En analysant tous ces flux et notamment ceux ne transportant pas de vidéo, nous avons pu constater la présence :
de protocoles de communication de données informatique (TCP-IP) ;
de protocoles considérés comme obsolètes, mais qui pourtant, diffusent à intervalle régulier des flux de données
d’autres flux de données non encore déterminées et que nous continuons d’analyser afin d’en extraire la structure.

 

3) Évolution du projet

La plateforme évolue afin d’être en mesure d’analyser des flux liés à « l’accès à Internet par satellite ». Historiquement, ces systèmes ne permettaient que de recevoir. L’émission exploitait un modem sur ligne téléphonique. Ils sont maintenant capables d’émettre et de recevoir par satellite en utilisant la même antenne. Nous désirons ainsi exploiter notre plateforme pour évaluer la sécurité des données émises et reçues.

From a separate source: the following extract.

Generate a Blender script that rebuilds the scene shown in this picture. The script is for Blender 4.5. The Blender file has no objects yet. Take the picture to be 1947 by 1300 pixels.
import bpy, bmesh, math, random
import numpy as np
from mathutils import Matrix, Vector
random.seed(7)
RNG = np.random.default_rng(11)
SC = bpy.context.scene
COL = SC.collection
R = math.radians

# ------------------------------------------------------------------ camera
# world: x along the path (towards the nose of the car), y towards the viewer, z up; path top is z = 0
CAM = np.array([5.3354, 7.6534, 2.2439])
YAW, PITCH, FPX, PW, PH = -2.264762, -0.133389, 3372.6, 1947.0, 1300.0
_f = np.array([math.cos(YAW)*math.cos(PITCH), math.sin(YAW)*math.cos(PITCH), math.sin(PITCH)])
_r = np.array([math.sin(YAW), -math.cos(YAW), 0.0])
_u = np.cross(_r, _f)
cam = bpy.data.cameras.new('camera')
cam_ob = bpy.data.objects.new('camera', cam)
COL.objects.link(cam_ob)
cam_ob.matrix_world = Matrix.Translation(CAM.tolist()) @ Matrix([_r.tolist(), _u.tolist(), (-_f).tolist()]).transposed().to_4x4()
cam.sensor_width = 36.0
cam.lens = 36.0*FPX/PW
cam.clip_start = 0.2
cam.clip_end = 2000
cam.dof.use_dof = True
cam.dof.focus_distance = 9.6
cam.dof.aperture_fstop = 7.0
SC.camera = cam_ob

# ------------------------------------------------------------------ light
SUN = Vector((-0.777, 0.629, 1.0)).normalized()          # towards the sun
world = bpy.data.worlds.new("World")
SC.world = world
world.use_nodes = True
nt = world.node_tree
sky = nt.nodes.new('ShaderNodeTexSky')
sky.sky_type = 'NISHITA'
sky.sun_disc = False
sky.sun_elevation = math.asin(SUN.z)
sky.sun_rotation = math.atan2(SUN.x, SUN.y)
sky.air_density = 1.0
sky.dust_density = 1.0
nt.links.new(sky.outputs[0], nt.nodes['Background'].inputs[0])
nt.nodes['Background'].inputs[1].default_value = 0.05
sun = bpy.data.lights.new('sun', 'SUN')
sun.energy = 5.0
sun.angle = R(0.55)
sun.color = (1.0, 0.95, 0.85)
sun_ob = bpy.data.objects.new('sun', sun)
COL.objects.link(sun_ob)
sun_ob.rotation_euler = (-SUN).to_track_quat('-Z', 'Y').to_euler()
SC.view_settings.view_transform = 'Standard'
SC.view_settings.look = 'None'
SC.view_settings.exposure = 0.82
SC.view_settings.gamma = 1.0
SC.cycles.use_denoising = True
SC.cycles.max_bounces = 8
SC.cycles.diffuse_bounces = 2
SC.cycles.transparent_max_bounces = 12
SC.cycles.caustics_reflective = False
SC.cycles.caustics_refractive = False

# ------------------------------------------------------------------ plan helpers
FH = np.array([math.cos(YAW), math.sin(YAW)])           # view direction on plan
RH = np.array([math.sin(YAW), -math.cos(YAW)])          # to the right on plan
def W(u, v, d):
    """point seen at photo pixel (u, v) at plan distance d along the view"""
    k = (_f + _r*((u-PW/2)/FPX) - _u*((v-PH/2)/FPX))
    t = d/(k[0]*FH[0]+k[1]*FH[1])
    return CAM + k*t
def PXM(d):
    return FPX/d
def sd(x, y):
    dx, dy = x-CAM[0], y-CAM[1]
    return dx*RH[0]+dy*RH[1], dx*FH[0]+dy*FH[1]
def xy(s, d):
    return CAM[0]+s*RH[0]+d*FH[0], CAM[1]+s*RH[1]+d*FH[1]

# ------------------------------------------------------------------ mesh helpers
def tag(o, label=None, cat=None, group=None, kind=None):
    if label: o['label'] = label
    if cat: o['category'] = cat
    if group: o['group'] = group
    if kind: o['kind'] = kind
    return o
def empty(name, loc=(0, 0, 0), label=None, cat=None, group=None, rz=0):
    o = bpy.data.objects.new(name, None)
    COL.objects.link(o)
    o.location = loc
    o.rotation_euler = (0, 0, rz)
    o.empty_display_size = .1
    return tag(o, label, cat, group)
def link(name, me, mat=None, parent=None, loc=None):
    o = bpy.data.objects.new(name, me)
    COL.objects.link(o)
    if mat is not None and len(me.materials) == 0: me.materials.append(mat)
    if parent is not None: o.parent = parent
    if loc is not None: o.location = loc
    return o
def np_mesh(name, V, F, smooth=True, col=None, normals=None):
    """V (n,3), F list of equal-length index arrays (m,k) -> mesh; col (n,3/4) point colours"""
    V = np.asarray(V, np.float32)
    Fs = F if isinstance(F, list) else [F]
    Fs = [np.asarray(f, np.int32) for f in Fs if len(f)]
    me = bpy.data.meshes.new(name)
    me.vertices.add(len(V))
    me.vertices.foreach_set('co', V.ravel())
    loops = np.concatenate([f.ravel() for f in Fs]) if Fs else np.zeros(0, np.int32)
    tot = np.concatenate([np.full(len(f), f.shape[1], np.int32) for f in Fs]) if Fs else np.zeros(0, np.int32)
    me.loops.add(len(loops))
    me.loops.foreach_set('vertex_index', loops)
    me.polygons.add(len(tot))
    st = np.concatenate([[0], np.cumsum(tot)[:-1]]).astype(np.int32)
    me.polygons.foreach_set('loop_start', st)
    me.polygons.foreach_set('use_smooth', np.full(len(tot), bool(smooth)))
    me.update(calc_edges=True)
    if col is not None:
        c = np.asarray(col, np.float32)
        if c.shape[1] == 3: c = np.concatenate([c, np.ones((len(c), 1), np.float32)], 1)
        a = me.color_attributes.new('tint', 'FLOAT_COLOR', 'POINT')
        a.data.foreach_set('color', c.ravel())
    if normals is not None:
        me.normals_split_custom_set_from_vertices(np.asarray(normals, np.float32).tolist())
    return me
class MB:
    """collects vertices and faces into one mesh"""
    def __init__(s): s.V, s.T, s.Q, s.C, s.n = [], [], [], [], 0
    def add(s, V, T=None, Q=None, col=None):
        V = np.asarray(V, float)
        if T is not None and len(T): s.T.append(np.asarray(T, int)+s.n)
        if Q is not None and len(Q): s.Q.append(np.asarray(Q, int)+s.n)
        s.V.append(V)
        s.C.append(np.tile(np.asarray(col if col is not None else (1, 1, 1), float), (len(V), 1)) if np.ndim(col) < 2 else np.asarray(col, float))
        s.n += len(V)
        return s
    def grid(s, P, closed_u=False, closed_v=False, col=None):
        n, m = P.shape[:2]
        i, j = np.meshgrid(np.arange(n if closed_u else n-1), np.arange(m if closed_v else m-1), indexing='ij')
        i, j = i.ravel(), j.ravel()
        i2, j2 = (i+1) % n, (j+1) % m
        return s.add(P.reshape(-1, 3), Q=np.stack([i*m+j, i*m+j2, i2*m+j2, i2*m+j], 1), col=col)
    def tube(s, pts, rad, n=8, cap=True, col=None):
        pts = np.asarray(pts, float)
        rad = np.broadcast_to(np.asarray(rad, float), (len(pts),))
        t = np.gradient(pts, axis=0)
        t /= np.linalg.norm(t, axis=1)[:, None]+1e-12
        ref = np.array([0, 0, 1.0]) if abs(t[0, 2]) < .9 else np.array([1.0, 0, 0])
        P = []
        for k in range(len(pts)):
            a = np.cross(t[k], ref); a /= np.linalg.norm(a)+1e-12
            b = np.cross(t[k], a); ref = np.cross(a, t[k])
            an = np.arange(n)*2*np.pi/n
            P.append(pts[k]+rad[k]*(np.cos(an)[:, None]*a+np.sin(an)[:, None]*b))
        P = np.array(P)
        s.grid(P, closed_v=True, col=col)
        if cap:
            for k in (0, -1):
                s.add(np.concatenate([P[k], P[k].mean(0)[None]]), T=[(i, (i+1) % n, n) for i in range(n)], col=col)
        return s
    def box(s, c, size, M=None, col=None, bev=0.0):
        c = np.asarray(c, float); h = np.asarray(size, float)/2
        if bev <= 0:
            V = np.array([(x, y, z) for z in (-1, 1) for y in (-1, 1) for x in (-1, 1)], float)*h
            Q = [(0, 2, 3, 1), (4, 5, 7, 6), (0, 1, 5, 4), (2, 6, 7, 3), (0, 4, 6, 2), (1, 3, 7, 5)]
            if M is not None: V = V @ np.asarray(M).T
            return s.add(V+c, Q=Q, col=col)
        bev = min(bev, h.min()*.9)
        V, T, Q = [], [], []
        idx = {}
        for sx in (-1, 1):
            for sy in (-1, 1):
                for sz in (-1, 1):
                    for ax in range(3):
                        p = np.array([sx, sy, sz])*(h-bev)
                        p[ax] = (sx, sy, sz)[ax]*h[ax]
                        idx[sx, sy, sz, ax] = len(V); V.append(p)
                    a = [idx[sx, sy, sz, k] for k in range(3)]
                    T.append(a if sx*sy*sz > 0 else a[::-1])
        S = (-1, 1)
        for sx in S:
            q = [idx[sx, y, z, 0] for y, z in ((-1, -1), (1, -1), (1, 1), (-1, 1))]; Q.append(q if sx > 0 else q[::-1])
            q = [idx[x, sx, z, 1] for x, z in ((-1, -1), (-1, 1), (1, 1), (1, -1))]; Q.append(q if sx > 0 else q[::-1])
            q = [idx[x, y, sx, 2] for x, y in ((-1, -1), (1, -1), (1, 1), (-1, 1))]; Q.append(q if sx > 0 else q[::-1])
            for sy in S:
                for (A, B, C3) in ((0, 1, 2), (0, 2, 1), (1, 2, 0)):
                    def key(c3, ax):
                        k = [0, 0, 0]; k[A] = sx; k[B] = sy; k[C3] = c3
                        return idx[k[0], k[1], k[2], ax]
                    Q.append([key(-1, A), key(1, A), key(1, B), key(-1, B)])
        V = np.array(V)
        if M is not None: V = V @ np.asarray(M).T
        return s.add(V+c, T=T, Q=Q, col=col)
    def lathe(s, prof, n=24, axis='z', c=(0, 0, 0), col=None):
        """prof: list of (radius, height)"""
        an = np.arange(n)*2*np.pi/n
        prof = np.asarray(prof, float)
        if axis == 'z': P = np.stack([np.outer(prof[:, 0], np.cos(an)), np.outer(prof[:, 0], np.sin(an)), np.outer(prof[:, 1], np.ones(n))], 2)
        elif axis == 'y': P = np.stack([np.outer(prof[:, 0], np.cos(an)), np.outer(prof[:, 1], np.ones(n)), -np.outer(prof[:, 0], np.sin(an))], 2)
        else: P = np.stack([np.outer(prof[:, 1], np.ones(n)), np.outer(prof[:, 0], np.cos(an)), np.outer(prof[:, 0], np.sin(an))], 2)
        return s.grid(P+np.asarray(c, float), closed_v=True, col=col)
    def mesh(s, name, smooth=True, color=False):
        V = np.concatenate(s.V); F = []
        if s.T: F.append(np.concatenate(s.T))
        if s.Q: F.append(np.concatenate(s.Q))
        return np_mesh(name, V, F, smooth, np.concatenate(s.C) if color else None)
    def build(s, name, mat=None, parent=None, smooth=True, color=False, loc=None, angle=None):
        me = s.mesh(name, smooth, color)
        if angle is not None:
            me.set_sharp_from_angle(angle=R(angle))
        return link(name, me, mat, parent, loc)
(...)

Comme énoncé en introduction, pour capter ces flux, nul besoin d’accéder physiquement à l’infrastructure d’un opérateur ou de tenter de dériver un support physique que ce soit une fibre optique ou un câble téléphonique exploité en ADSL. Le système antennaire va aussi évoluer afin d’être capable de capter d’autres types de satellites comme les satellites en orbites basses appelés aussi satellites « défilants » (observations, études scientifiques). Ces derniers mois, plusieurs groupes industriels ont annoncé des projets exploitant des centaines de mini-satellites qui couvriront l’ensemble de la planète afin de fournir une connectivité haut débit.

Notre objectif est de monter en compétence avec notre plateforme d’interception afin d’étudier ce média particulier et son niveau de sécurité.